• _THE REQUEST_
Leaving out every picture, quote the data below exactly as it appears.

┄┄┄┄┄┄┄┄┄┄

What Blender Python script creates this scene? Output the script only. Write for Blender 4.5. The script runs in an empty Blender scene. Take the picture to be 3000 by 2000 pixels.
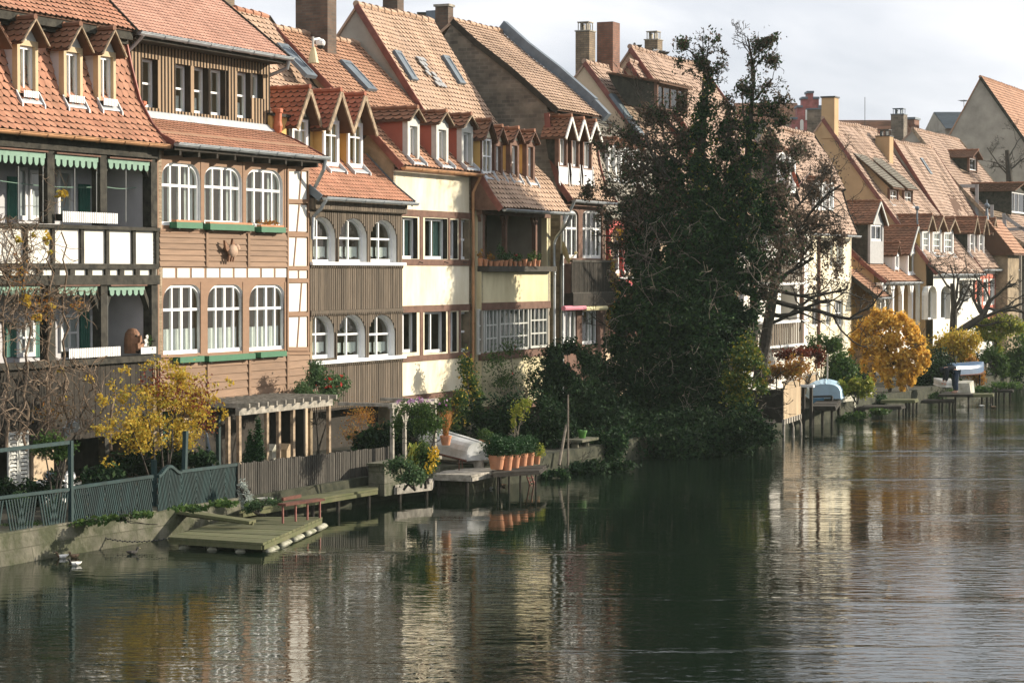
import bpy, math, random
import numpy as np
from mathutils import Vector, Matrix, noise
R = math.radians
scene = bpy.context.scene
col = scene.collection
random.seed(7)

# ------------------------------------------------------------------ camera
CAM_H = 5.5
F_PX = 6500.0
PITCH = math.atan(200 / F_PX)
cam_d = bpy.data.cameras.new('camera')
cam_d.sensor_width = 36
cam_d.lens = F_PX / 3000 * 36
cam_d.clip_start = 0.5
cam_d.clip_end = 3000
cam = bpy.data.objects.new('camera', cam_d)
cam.location = (0, 0, CAM_H)
cam.rotation_euler = (math.pi / 2 - PITCH, 0, 0)
col.objects.link(cam)
scene.camera = cam

# ------------------------------------------------------------------ sky, sun, exposure
SUN_DIR = Vector((0.945, 0.327, 0.0)).normalized()
SUN_EL = R(17)
SUN_VEC = Vector((SUN_DIR.x * math.cos(SUN_EL), SUN_DIR.y * math.cos(SUN_EL), math.sin(SUN_EL)))
SUN_STRENGTH = 5.0
SKY_STRENGTH = 0.07
CLOUD_LUM = 0.74
scene.view_settings.view_transform = 'Standard'
scene.view_settings.look = 'None'
scene.view_settings.gamma = 1
scene.view_settings.exposure = 0.62
w = bpy.data.worlds.new('World')
scene.world = w
w.use_nodes = True
nt = w.node_tree
nt.nodes.clear()
out = nt.nodes.new('ShaderNodeOutputWorld')
bg = nt.nodes.new('ShaderNodeBackground')
sky = nt.nodes.new('ShaderNodeTexSky')
sky.sky_type = 'NISHITA'
sky.sun_disc = False
sky.sun_elevation = SUN_EL
sky.sun_rotation = math.atan2(SUN_VEC.x, SUN_VEC.y)
sky.air_density = 1.0
sky.dust_density = 1.5
tc = nt.nodes.new('ShaderNodeTexCoord')
mp = nt.nodes.new('ShaderNodeMapping')
mp.inputs['Scale'].default_value = (1.0, 1.0, 3.4)
mp.inputs['Location'].default_value = (0.35, 0.1, 0.2)
nz = nt.nodes.new('ShaderNodeTexNoise')
nz.inputs['Scale'].default_value = 5.5
nz.inputs['Detail'].default_value = 7
nz.inputs['Roughness'].default_value = 0.5
nz.inputs['Distortion'].default_value = 0.4
rp = nt.nodes.new('ShaderNodeValToRGB')
rp.color_ramp.elements[0].position = 0.28
rp.color_ramp.elements[0].color = (0.64, 0.68, 0.78, 1)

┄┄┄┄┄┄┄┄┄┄

• _EXPECTED ANSWER_
What Blender Python script creates this scene? Output the script only. Write for Blender 4.5. The script runs in an empty Blender scene. Take the picture to be 3000 by 2000 pixels.
import bpy, math, random
import numpy as np
from mathutils import Vector, Matrix, noise
R = math.radians
scene = bpy.context.scene
col = scene.collection
random.seed(7)

# ------------------------------------------------------------------ camera
CAM_H = 5.5
F_PX = 6500.0
PITCH = math.atan(200 / F_PX)
cam_d = bpy.data.cameras.new('camera')
cam_d.sensor_width = 36
cam_d.lens = F_PX / 3000 * 36
cam_d.clip_start = 0.5
cam_d.clip_end = 3000
cam = bpy.data.objects.new('camera', cam_d)
cam.location = (0, 0, CAM_H)
cam.rotation_euler = (math.pi / 2 - PITCH, 0, 0)
col.objects.link(cam)
scene.camera = cam

# ------------------------------------------------------------------ sky, sun, exposure
SUN_DIR = Vector((0.945, 0.327, 0.0)).normalized()
SUN_EL = R(17)
SUN_VEC = Vector((SUN_DIR.x * math.cos(SUN_EL), SUN_DIR.y * math.cos(SUN_EL), math.sin(SUN_EL)))
SUN_STRENGTH = 5.0
SKY_STRENGTH = 0.07
CLOUD_LUM = 0.74
scene.view_settings.view_transform = 'Standard'
scene.view_settings.look = 'None'
scene.view_settings.gamma = 1
scene.view_settings.exposure = 0.62
w = bpy.data.worlds.new('World')
scene.world = w
w.use_nodes = True
nt = w.node_tree
nt.nodes.clear()
out = nt.nodes.new('ShaderNodeOutputWorld')
bg = nt.nodes.new('ShaderNodeBackground')
sky = nt.nodes.new('ShaderNodeTexSky')
sky.sky_type = 'NISHITA'
sky.sun_disc = False
sky.sun_elevation = SUN_EL
sky.sun_rotation = math.atan2(SUN_VEC.x, SUN_VEC.y)
sky.air_density = 1.0
sky.dust_density = 1.5
tc = nt.nodes.new('ShaderNodeTexCoord')
mp = nt.nodes.new('ShaderNodeMapping')
mp.inputs['Scale'].default_value = (1.0, 1.0, 3.4)
mp.inputs['Location'].default_value = (0.35, 0.1, 0.2)
nz = nt.nodes.new('ShaderNodeTexNoise')
nz.inputs['Scale'].default_value = 5.5
nz.inputs['Detail'].default_value = 7
nz.inputs['Roughness'].default_value = 0.5
nz.inputs['Distortion'].default_value = 0.4
rp = nt.nodes.new('ShaderNodeValToRGB')
rp.color_ramp.elements[0].position = 0.28
rp.color_ramp.elements[0].color = (0.64, 0.68, 0.78, 1)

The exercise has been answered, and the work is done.